Судьба инженеров Шейна и Стюнкеля показывает, как преданные слуги власти сами становились жертвами и какая трагедия ожидала людей, которые верили в Советский Союз и не могли себе представить, что правительство захочет избавиться от старых инженеров.
Даже Пальчинский не думал, что большевики предпринимает целенаправленное наступление на инженеров, а полагал, что ГПУ попалось на удочку какого-то «лже-агента» из-за границы и вскоре «все выяснится». Предостережения его жены Нины Александровны, которая гораздо реалистичнее оценивала ситуацию и видела приближение «несчастья», не лишили Пальчинского уверенности в торжестве истины и правосудия{337}. 21 апреля 1928 г., вскоре после опубликования информации о Шахтинском деле, Пальчинский был арестован в своей ленинградской квартире.
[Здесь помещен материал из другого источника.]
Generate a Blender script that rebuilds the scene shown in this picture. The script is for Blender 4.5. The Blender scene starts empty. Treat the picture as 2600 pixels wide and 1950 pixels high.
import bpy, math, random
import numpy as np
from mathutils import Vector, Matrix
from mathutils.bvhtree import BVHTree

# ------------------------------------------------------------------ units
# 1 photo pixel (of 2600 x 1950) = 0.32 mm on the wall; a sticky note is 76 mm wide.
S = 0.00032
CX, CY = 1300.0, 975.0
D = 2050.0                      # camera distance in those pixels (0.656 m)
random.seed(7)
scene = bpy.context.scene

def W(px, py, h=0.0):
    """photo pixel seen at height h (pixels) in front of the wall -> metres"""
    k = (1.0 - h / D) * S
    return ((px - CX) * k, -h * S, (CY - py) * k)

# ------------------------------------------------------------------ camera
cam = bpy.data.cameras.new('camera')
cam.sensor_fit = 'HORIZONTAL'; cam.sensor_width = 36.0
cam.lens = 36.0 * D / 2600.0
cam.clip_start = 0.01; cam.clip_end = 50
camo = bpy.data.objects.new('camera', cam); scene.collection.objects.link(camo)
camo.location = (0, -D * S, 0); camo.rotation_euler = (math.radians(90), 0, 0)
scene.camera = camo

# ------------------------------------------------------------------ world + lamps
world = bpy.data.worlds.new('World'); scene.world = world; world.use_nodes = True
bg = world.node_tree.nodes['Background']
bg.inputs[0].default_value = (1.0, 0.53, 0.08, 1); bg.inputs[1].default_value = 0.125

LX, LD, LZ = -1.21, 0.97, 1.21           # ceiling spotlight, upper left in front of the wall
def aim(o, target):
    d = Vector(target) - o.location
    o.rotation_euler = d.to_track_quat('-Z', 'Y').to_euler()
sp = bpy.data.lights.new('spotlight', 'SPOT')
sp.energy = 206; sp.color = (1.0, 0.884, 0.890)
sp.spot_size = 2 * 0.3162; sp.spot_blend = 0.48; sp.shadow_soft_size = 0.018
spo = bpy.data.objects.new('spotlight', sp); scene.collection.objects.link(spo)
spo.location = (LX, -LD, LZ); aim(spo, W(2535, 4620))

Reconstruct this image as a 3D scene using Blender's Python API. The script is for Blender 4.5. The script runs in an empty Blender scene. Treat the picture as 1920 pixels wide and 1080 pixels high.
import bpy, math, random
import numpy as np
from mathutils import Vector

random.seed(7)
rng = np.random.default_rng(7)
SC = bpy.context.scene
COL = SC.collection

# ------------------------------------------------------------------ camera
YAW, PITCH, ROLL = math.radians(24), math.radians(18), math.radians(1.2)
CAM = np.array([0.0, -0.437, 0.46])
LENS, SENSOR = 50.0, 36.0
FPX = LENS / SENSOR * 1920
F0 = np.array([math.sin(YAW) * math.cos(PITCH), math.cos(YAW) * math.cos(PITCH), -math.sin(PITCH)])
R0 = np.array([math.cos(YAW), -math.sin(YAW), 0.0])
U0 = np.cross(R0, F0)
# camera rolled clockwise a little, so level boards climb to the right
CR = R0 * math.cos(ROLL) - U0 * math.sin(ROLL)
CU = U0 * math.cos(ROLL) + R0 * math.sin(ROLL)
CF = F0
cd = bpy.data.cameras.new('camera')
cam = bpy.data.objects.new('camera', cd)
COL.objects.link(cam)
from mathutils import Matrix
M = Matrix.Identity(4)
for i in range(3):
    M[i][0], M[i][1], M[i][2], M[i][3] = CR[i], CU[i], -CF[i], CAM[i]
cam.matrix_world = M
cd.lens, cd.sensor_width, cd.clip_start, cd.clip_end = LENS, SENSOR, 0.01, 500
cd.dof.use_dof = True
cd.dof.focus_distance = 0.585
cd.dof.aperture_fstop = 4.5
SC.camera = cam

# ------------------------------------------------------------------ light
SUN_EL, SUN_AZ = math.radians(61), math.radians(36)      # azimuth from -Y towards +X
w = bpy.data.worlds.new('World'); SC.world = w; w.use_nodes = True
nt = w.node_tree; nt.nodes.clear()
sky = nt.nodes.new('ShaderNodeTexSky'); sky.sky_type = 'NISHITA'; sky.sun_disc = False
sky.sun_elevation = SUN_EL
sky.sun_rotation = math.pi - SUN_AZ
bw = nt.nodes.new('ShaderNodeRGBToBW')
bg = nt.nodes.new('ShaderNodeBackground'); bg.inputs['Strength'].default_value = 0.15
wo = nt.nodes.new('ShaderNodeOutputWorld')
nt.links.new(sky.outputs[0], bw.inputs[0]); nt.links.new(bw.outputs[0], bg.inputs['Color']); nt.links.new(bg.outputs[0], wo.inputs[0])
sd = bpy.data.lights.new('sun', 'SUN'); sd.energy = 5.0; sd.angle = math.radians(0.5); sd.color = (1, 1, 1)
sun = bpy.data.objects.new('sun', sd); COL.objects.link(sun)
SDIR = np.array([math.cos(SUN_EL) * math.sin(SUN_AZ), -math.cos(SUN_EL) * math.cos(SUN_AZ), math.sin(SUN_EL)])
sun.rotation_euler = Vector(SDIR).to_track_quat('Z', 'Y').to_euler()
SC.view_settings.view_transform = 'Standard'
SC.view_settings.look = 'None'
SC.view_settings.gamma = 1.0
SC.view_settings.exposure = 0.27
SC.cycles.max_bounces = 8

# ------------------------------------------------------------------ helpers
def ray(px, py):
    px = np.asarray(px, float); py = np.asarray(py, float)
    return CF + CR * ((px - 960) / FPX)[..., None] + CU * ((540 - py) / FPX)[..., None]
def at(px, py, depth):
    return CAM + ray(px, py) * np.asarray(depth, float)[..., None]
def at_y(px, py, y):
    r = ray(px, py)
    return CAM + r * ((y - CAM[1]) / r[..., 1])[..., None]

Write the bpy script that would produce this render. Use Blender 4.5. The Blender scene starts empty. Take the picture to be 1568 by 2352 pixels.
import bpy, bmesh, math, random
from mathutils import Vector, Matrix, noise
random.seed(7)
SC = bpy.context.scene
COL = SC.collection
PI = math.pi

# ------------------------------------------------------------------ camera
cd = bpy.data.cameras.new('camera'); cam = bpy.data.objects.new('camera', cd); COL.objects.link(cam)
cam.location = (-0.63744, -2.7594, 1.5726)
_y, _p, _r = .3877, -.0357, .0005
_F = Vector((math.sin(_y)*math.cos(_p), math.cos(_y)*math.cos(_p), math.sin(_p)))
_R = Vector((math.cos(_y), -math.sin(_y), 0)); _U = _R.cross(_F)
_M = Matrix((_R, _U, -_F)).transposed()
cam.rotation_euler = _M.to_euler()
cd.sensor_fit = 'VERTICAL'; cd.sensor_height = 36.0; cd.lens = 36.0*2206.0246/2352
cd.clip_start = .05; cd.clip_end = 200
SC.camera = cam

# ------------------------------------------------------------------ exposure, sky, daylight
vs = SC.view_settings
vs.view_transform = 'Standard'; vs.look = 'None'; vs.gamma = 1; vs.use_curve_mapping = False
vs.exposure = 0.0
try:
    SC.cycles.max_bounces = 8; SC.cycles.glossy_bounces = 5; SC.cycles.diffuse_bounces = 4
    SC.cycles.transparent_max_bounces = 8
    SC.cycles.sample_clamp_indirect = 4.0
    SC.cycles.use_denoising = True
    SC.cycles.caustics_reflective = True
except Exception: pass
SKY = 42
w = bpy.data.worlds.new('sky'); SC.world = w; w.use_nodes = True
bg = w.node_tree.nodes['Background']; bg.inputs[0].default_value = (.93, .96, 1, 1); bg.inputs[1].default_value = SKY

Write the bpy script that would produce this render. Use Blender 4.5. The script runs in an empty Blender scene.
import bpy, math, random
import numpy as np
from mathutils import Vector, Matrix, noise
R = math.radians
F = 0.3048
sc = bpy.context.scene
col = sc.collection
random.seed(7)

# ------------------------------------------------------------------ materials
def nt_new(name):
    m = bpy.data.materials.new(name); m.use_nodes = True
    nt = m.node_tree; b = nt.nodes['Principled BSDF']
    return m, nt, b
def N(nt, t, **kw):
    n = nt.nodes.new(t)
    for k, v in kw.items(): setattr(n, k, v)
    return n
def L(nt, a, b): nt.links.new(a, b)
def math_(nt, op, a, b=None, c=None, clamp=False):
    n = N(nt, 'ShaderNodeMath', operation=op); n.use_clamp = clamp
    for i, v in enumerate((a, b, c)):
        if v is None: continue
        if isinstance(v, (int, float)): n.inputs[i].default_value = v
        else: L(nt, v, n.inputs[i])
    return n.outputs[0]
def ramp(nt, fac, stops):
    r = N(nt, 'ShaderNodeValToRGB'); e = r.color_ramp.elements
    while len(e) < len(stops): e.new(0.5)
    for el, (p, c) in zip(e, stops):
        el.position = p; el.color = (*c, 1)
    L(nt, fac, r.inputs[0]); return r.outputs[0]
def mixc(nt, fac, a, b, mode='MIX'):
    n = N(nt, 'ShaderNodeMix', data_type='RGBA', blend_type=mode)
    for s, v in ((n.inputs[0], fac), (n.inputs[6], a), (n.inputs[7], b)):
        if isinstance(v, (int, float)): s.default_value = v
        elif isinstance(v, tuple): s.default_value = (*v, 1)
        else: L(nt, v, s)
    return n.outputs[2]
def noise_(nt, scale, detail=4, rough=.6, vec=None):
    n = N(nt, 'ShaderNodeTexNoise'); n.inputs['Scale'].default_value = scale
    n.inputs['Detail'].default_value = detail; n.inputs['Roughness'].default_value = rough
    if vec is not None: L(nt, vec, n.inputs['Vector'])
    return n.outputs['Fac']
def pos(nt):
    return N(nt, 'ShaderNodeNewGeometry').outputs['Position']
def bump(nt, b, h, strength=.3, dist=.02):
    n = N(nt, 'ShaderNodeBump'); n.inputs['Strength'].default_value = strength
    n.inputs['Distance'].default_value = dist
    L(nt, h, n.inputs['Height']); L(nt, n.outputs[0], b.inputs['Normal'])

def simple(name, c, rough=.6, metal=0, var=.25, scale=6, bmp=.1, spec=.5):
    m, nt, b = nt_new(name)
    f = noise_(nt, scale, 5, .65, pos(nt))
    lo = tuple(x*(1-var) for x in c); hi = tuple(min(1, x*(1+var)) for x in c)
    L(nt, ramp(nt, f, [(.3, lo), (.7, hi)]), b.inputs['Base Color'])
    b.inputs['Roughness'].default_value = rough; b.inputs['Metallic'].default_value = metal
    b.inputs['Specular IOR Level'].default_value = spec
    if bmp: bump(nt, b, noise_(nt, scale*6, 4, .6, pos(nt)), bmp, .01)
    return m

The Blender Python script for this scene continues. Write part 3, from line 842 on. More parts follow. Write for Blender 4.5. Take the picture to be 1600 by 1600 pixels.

ГПУ уже с 1926 г. собирало на него материалы, включавшие и доносы коллег. Так как подследственный не «сознался», его не судили вместе с шахтинскими инженерами. Проведя шесть месяцев тюрьме, Пальчинский наконец, письменно свел счеты с режимом, обвиняя ГПУ и партию в разрушении страны. Благодаря этому в руках следователя оказался документ, свидетельствующий, что политическая деятельность Пальчинского носила «антибольшевистский», а если отождествлять советскую власть с диктатурой пролетариата, то и «антисоветский» характер. В начале 1929 г. прокуратура присоединила его дело к процессу против инженеров золотой и платиновой промышленности. 24 мая 1929 г. «Правда» сообщила, что Пальчинский 22 мая приговорен к смертной казни и приговор уже приведен в исполнение{338}. Но, поскольку имя Пальчинского пользовалось слишком большой известностью и он слишком много значил для технократов, чтобы партия удовлетворилась одним физическим уничтожением, его посмертно объявили основателем «Промпартии» и на процессе 1930 г. символически уничтожили во второй раз, как одного из лидеров технократии, хотя он к тому времени был уже в могиле. Калинникова, Рамзина, Ларичева и других обвиняемых в ходе процесса вынудили уличать Пальчинского в тяжких преступлениях{339}. Реабилитировали его только в 1989 году{340}.